28 Şubatta doğan çocuklarımız ülkeyi yönetecek yaşa erdi.
Modern firavun küresel güçler, Afganistan işgali ile başlattıkları İslam Coğrafyasına yeniden şekil verme stratejisi, bu geçen 20 yıl içinde acımasız ve hızlı bir şekilde uygulandı…
Irak işgali, Turuncu ve Arap baharı, darbeler ve Suriye’nin iç savaşa sürüklenmesi ile Türkiye, dışarıdan ateş çemberiyle kuşatıldı.
İçeride ise modern firavun küresel güçlerin kurdukları, PKK&DEAŞ&FETÖ&DHKP-C vs. gibi terör örgütleriyle iç savaş çıkartılarak, bölünüp parçalanarak dünya sahnesinden çıkarılmaya çalışıldı…
Bir yandan bütün dünyada ‘İslam’ terörize edilerek, itibarsızlaştıran bir psikolojik harekât yürüttüler.
Diğer yandan, oluşturdukları ‘İslam fobi’ bahanesiyle İslam coğrafyasının merkezini işgal ettiler.
Mezhep ve etnik çatışmaları kurdukları çeşitli terör örgütü ve paralı askerleriyle katliama dönüştürerek yaygınlaştırdılar…
Baskı katliam ve acı ile manevi ve moral değerlerimizi çökerterek, inancımızı zayıflatıp ümitsizleştirerek, bilincimizi ele geçirmek istediler.
Modern Firavun küresel güçlerin, bütün bunları yapmaktaki amacı, çökmekte olan sistemlerini kurtarmaktı.
Dünyanın yaşadığı son yarım asır, bütün bir insanlığı, ideolojilerle hipnoz ederek tüketim kölesi haline getiren Modern Firavun küresel güçlerin kurdukları paradoksal Kapitalizm / Komünizm sistemlerinin kurtarılması ve insanlığa yaşattıkları acı hikâyesidir…
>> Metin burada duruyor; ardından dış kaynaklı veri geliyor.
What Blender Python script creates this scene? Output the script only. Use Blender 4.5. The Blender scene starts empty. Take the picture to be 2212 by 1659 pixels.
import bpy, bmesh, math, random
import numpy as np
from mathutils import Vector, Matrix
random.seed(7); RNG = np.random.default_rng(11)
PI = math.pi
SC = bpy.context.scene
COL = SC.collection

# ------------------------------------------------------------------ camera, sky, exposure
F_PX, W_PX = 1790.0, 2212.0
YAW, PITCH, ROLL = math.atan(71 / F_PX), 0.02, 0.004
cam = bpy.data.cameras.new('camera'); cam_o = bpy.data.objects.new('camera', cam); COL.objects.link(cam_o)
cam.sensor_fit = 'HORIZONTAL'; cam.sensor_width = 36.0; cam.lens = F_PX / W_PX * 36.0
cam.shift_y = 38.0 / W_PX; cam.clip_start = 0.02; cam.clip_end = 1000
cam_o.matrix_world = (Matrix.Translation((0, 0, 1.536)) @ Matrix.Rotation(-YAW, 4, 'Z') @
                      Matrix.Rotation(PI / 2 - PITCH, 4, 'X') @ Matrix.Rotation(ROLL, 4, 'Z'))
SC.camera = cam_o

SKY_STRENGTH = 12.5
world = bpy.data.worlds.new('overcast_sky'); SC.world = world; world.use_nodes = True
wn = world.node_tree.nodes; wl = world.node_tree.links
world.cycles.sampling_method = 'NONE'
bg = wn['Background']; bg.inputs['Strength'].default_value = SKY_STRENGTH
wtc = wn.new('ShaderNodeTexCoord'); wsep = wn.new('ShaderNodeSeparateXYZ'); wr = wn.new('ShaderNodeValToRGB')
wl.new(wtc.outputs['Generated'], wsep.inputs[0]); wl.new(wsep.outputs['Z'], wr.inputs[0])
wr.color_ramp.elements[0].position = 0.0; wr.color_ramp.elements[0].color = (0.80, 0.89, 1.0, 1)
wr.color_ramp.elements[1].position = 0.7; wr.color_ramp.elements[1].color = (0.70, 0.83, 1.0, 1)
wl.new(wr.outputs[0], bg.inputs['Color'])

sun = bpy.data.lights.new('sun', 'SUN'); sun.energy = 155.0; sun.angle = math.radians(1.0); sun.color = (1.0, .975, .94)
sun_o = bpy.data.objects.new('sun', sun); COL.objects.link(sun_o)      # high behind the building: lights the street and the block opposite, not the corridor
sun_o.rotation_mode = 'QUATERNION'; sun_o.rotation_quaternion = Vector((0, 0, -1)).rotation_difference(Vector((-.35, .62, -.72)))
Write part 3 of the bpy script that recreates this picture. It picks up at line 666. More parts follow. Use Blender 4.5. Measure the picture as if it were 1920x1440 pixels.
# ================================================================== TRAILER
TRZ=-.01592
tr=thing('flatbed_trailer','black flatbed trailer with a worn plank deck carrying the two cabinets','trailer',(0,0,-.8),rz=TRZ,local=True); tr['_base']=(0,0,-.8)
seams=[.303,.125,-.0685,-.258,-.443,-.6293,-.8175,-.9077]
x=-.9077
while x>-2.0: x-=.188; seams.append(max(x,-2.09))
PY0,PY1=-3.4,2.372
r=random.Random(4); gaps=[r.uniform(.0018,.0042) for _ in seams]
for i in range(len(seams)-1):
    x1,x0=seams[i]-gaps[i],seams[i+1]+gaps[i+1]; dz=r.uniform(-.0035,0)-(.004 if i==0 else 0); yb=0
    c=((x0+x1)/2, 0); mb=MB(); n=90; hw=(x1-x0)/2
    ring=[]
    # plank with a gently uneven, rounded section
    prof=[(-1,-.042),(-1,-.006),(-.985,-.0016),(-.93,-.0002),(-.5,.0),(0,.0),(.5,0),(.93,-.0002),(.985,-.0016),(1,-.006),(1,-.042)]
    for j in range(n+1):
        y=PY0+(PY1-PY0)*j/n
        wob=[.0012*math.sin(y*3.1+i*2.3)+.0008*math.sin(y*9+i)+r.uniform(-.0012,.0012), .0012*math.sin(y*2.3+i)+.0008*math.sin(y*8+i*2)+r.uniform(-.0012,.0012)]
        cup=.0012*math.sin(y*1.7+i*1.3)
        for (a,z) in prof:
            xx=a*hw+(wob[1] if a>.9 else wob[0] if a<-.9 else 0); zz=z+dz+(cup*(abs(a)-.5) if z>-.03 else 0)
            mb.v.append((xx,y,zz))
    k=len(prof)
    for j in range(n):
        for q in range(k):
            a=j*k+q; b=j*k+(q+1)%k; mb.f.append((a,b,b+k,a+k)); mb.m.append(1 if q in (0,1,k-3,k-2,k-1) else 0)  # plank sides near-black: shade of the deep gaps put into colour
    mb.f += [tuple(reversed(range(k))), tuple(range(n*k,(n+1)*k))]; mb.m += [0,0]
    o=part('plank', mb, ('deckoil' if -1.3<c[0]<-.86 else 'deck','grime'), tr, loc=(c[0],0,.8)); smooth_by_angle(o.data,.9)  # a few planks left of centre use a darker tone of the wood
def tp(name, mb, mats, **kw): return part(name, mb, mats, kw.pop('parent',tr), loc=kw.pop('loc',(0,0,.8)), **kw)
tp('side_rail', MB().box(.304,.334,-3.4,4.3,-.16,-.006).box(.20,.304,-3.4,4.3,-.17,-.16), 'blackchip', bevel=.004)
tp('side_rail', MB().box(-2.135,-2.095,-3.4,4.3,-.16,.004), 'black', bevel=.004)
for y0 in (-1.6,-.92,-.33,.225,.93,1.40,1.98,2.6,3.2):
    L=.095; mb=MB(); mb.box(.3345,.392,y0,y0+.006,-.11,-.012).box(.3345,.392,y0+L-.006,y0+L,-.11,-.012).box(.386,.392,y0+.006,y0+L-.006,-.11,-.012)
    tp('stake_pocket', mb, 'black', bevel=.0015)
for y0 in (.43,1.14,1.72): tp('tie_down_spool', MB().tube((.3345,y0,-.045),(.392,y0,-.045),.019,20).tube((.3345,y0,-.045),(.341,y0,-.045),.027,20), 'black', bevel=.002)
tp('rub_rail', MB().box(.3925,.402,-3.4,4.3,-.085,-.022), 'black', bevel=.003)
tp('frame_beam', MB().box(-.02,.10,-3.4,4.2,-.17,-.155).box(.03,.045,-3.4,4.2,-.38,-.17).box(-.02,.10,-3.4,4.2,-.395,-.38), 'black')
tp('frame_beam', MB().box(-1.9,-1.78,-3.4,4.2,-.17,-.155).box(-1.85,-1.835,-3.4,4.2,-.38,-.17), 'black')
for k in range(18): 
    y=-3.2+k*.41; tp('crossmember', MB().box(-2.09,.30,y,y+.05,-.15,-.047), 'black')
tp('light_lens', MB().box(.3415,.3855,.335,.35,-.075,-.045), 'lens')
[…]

Baktılar ki, Paradoksun birini feda etmek gerekmektedir, Kapitalizm yerine komünizmi feda ettiler…
Ve Fakat ‘Kaderin üstündeki Kader’ Modern Firavunun / Batının kalemini kırmıştı ve ne yapsalar boştu…
Ve bu insanlık çölünde kan ağlarken yüreğimiz, bir Musa ve bir yed-i Beyza hükmü hayatta cari olmaya başlamıştı.